(TASK):
Present the following data again exactly as it is shown.

(DATA SECTION):
— Begin —

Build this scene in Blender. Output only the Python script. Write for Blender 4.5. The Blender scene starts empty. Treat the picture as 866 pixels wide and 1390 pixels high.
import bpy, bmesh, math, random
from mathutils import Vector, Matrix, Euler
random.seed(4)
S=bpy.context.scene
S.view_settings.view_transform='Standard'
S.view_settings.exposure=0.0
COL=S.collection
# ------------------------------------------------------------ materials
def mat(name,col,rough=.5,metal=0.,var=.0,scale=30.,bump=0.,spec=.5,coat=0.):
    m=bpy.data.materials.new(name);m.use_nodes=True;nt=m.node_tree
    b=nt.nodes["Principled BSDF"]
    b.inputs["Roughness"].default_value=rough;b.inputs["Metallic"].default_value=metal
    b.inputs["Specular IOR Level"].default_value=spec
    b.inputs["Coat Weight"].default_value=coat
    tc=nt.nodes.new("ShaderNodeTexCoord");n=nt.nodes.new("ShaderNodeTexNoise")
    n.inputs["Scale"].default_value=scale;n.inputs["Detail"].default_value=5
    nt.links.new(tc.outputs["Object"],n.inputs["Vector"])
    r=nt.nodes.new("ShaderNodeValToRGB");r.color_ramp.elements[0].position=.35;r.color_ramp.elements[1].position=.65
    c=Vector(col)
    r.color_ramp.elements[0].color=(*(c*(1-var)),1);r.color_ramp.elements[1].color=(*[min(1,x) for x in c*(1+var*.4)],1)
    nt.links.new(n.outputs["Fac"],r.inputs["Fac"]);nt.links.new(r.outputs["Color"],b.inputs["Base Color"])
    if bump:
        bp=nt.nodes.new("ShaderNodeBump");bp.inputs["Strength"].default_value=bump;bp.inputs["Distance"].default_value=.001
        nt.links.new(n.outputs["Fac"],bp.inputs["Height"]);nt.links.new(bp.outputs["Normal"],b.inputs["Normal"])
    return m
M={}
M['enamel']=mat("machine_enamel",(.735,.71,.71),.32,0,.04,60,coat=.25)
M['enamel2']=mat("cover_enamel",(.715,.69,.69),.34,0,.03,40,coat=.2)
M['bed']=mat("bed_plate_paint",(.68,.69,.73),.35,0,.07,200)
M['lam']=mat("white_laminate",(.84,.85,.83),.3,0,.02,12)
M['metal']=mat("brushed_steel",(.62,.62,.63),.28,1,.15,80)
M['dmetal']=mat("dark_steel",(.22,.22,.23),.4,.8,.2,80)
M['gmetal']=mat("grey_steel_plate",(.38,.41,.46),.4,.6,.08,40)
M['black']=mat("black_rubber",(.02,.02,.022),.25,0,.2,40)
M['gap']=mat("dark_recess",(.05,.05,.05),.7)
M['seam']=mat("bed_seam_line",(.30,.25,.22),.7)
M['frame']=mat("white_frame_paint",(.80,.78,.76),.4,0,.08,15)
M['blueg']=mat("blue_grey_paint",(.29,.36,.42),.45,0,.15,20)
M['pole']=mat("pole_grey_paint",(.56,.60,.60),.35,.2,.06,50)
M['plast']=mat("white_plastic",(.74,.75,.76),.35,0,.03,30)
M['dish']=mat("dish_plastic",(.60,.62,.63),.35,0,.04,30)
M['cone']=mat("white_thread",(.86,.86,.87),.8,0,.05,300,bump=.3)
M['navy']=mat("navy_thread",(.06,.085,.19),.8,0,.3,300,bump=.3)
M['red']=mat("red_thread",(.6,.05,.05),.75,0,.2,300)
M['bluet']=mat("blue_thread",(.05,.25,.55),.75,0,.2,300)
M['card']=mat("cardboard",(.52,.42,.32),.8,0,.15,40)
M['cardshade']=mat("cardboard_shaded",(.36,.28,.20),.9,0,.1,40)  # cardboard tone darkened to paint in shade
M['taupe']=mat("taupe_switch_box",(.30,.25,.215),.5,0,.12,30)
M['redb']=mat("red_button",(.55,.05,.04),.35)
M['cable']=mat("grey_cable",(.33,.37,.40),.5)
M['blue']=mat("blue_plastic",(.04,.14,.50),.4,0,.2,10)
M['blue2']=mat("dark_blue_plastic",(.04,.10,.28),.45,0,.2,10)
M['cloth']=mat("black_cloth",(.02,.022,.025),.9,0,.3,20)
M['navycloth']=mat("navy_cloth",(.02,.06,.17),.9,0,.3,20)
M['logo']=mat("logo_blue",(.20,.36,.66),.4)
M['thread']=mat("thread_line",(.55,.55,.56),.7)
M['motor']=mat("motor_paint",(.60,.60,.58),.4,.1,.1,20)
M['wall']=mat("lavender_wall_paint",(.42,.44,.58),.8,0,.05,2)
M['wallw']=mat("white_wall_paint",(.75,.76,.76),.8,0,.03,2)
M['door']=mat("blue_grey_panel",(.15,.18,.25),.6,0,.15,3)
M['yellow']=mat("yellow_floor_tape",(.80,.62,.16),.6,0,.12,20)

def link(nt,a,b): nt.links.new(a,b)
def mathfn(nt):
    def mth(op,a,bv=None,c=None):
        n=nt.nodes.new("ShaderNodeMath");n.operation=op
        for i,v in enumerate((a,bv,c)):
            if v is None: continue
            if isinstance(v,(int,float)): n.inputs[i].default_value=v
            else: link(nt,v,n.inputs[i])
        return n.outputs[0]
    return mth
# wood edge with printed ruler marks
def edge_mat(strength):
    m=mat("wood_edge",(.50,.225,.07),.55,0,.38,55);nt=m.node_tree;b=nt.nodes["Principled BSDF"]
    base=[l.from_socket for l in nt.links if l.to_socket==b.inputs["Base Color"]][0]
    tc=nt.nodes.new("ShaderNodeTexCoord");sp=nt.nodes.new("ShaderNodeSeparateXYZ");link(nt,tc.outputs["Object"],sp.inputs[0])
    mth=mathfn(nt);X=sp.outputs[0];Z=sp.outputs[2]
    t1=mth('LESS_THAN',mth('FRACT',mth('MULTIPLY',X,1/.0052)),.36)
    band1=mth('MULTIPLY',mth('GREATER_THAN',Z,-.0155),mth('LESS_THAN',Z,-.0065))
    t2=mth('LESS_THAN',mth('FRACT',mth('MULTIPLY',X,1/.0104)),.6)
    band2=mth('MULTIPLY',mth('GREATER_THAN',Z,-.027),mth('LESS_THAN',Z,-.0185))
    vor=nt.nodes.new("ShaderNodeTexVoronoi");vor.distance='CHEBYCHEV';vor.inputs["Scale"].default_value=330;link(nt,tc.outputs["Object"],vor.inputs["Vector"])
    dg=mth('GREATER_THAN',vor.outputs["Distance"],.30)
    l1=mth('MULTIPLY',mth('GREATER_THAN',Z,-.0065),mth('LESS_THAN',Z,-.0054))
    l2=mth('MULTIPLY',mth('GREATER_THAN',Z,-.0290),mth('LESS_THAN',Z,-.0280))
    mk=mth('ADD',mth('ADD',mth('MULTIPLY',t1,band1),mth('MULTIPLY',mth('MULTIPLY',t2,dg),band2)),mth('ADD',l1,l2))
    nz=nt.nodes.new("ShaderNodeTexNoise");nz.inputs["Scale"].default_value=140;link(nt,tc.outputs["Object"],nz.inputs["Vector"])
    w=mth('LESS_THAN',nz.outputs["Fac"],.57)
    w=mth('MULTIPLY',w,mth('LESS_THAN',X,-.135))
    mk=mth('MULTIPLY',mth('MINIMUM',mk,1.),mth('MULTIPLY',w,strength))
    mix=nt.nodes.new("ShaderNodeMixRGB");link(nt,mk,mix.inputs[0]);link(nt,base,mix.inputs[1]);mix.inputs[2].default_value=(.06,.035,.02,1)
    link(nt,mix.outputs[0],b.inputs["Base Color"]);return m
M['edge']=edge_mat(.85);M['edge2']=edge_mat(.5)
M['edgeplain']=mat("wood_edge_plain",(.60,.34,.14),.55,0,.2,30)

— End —

(EXERCISE OUTPUT):
Build this scene in Blender. Output only the Python script. Write for Blender 4.5. The Blender scene starts empty. Treat the picture as 866 pixels wide and 1390 pixels high.
import bpy, bmesh, math, random
from mathutils import Vector, Matrix, Euler
random.seed(4)
S=bpy.context.scene
S.view_settings.view_transform='Standard'
S.view_settings.exposure=0.0
COL=S.collection
# ------------------------------------------------------------ materials
def mat(name,col,rough=.5,metal=0.,var=.0,scale=30.,bump=0.,spec=.5,coat=0.):
    m=bpy.data.materials.new(name);m.use_nodes=True;nt=m.node_tree
    b=nt.nodes["Principled BSDF"]
    b.inputs["Roughness"].default_value=rough;b.inputs["Metallic"].default_value=metal
    b.inputs["Specular IOR Level"].default_value=spec
    b.inputs["Coat Weight"].default_value=coat
    tc=nt.nodes.new("ShaderNodeTexCoord");n=nt.nodes.new("ShaderNodeTexNoise")
    n.inputs["Scale"].default_value=scale;n.inputs["Detail"].default_value=5
    nt.links.new(tc.outputs["Object"],n.inputs["Vector"])
    r=nt.nodes.new("ShaderNodeValToRGB");r.color_ramp.elements[0].position=.35;r.color_ramp.elements[1].position=.65
    c=Vector(col)
    r.color_ramp.elements[0].color=(*(c*(1-var)),1);r.color_ramp.elements[1].color=(*[min(1,x) for x in c*(1+var*.4)],1)
    nt.links.new(n.outputs["Fac"],r.inputs["Fac"]);nt.links.new(r.outputs["Color"],b.inputs["Base Color"])
    if bump:
        bp=nt.nodes.new("ShaderNodeBump");bp.inputs["Strength"].default_value=bump;bp.inputs["Distance"].default_value=.001
        nt.links.new(n.outputs["Fac"],bp.inputs["Height"]);nt.links.new(bp.outputs["Normal"],b.inputs["Normal"])
    return m
M={}
M['enamel']=mat("machine_enamel",(.735,.71,.71),.32,0,.04,60,coat=.25)
M['enamel2']=mat("cover_enamel",(.715,.69,.69),.34,0,.03,40,coat=.2)
M['bed']=mat("bed_plate_paint",(.68,.69,.73),.35,0,.07,200)
M['lam']=mat("white_laminate",(.84,.85,.83),.3,0,.02,12)
M['metal']=mat("brushed_steel",(.62,.62,.63),.28,1,.15,80)
M['dmetal']=mat("dark_steel",(.22,.22,.23),.4,.8,.2,80)
M['gmetal']=mat("grey_steel_plate",(.38,.41,.46),.4,.6,.08,40)
M['black']=mat("black_rubber",(.02,.02,.022),.25,0,.2,40)
M['gap']=mat("dark_recess",(.05,.05,.05),.7)
M['seam']=mat("bed_seam_line",(.30,.25,.22),.7)
M['frame']=mat("white_frame_paint",(.80,.78,.76),.4,0,.08,15)
M['blueg']=mat("blue_grey_paint",(.29,.36,.42),.45,0,.15,20)
M['pole']=mat("pole_grey_paint",(.56,.60,.60),.35,.2,.06,50)
M['plast']=mat("white_plastic",(.74,.75,.76),.35,0,.03,30)
M['dish']=mat("dish_plastic",(.60,.62,.63),.35,0,.04,30)
M['cone']=mat("white_thread",(.86,.86,.87),.8,0,.05,300,bump=.3)
M['navy']=mat("navy_thread",(.06,.085,.19),.8,0,.3,300,bump=.3)
M['red']=mat("red_thread",(.6,.05,.05),.75,0,.2,300)
M['bluet']=mat("blue_thread",(.05,.25,.55),.75,0,.2,300)
M['card']=mat("cardboard",(.52,.42,.32),.8,0,.15,40)
M['cardshade']=mat("cardboard_shaded",(.36,.28,.20),.9,0,.1,40)  # cardboard tone darkened to paint in shade
M['taupe']=mat("taupe_switch_box",(.30,.25,.215),.5,0,.12,30)
M['redb']=mat("red_button",(.55,.05,.04),.35)
M['cable']=mat("grey_cable",(.33,.37,.40),.5)
M['blue']=mat("blue_plastic",(.04,.14,.50),.4,0,.2,10)
M['blue2']=mat("dark_blue_plastic",(.04,.10,.28),.45,0,.2,10)
M['cloth']=mat("black_cloth",(.02,.022,.025),.9,0,.3,20)
M['navycloth']=mat("navy_cloth",(.02,.06,.17),.9,0,.3,20)
M['logo']=mat("logo_blue",(.20,.36,.66),.4)
M['thread']=mat("thread_line",(.55,.55,.56),.7)
M['motor']=mat("motor_paint",(.60,.60,.58),.4,.1,.1,20)
M['wall']=mat("lavender_wall_paint",(.42,.44,.58),.8,0,.05,2)
M['wallw']=mat("white_wall_paint",(.75,.76,.76),.8,0,.03,2)
M['door']=mat("blue_grey_panel",(.15,.18,.25),.6,0,.15,3)
M['yellow']=mat("yellow_floor_tape",(.80,.62,.16),.6,0,.12,20)

def link(nt,a,b): nt.links.new(a,b)
def mathfn(nt):
    def mth(op,a,bv=None,c=None):
        n=nt.nodes.new("ShaderNodeMath");n.operation=op
        for i,v in enumerate((a,bv,c)):
            if v is None: continue
            if isinstance(v,(int,float)): n.inputs[i].default_value=v
            else: link(nt,v,n.inputs[i])
        return n.outputs[0]
    return mth
# wood edge with printed ruler marks
def edge_mat(strength):
    m=mat("wood_edge",(.50,.225,.07),.55,0,.38,55);nt=m.node_tree;b=nt.nodes["Principled BSDF"]
    base=[l.from_socket for l in nt.links if l.to_socket==b.inputs["Base Color"]][0]
    tc=nt.nodes.new("ShaderNodeTexCoord");sp=nt.nodes.new("ShaderNodeSeparateXYZ");link(nt,tc.outputs["Object"],sp.inputs[0])
    mth=mathfn(nt);X=sp.outputs[0];Z=sp.outputs[2]
    t1=mth('LESS_THAN',mth('FRACT',mth('MULTIPLY',X,1/.0052)),.36)
    band1=mth('MULTIPLY',mth('GREATER_THAN',Z,-.0155),mth('LESS_THAN',Z,-.0065))
    t2=mth('LESS_THAN',mth('FRACT',mth('MULTIPLY',X,1/.0104)),.6)
    band2=mth('MULTIPLY',mth('GREATER_THAN',Z,-.027),mth('LESS_THAN',Z,-.0185))
    vor=nt.nodes.new("ShaderNodeTexVoronoi");vor.distance='CHEBYCHEV';vor.inputs["Scale"].default_value=330;link(nt,tc.outputs["Object"],vor.inputs["Vector"])
    dg=mth('GREATER_THAN',vor.outputs["Distance"],.30)
    l1=mth('MULTIPLY',mth('GREATER_THAN',Z,-.0065),mth('LESS_THAN',Z,-.0054))
    l2=mth('MULTIPLY',mth('GREATER_THAN',Z,-.0290),mth('LESS_THAN',Z,-.0280))
    mk=mth('ADD',mth('ADD',mth('MULTIPLY',t1,band1),mth('MULTIPLY',mth('MULTIPLY',t2,dg),band2)),mth('ADD',l1,l2))
    nz=nt.nodes.new("ShaderNodeTexNoise");nz.inputs["Scale"].default_value=140;link(nt,tc.outputs["Object"],nz.inputs["Vector"])
    w=mth('LESS_THAN',nz.outputs["Fac"],.57)
    w=mth('MULTIPLY',w,mth('LESS_THAN',X,-.135))
    mk=mth('MULTIPLY',mth('MINIMUM',mk,1.),mth('MULTIPLY',w,strength))
    mix=nt.nodes.new("ShaderNodeMixRGB");link(nt,mk,mix.inputs[0]);link(nt,base,mix.inputs[1]);mix.inputs[2].default_value=(.06,.035,.02,1)
    link(nt,mix.outputs[0],b.inputs["Base Color"]);return m
M['edge']=edge_mat(.85);M['edge2']=edge_mat(.5)
M['edgeplain']=mat("wood_edge_plain",(.60,.34,.14),.55,0,.2,30)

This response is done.